Patrick Edward McCarthy, a former chancellor for the University of Maine System, died last week at his home on Christmas Cove in the Lincoln County town of South Bristol. He was 85.

McCarthy’s obituary said he died following a heart attack on Oct. 12.

McCarthy, who also had a home in Topsham, served as chancellor of the system from 1975 to 1986, overseeing seven universities across the state.

Born July 23, 1930, in Rumford, McCarthy had nine siblings and was the oldest son of John Wallace McCarthy Sr., and Margaret Clair Whalen McCarthy.

He was named for his paternal grandfather – Patrick Edward McCarthy, a 1902 graduate of the University of Maine, who served for many years as the superintendent of the International Paper Mill Company in Rumford.
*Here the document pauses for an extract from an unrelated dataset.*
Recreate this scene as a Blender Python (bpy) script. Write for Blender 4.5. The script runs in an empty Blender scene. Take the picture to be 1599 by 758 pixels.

McCarthy graduated from Bridgton Academy and served in the Marine Corps. He also attended Dartmouth College, the University of Maine at Orono, and graduated with a master’s degree in City Planning from Harvard University.


In 1963, McCarthy moved to Ireland and worked for four years as chief adviser to the United Nations mission for economics and planning research.

After returning, McCarthy was hired by the Massachusetts Board of Higher Education. He was appointed chancellor of Higher Education for the Commonwealth of Massachusetts in 1972, holding the position until he was named chancellor of the University of Maine System in 1975.

When he resigned in September 1986, his decision to leave the university generated tributes from the presidents of the seven campuses.

Frederic Reynolds, president of the University of Maine at Machias, said at the time that McCarthy was “a brilliant leader.” Reynolds said McCarthy was instrumental in getting a mobile graduate program for teachers to come to Machias because a lot of the teachers could not travel to Orono to get their master’s degrees.

“Patrick was intelligent, insightful, and simultaneously charming and challenging. He was big and strong, with a lion’s mane of white hair and blue eyes,” his family wrote in his obituary. “He loved good food, and he loved to cook, banning interlopers and kibitzers from his kitchen while he was at the stove.”

His pastimes included: boats and sailing races, poetry, painting watercolors and fly-fishing.

He is survived by his wife, Norma Joan “Tiger” Lear, his five children, 10 grandchildren, and several siblings.

A funeral mass was held Monday and a celebration of his life will be held next summer at Christmas Cove.

Funeral arrangements were handled by the Strong-Hancock Funeral Home, 612 Main St., Damariscotta.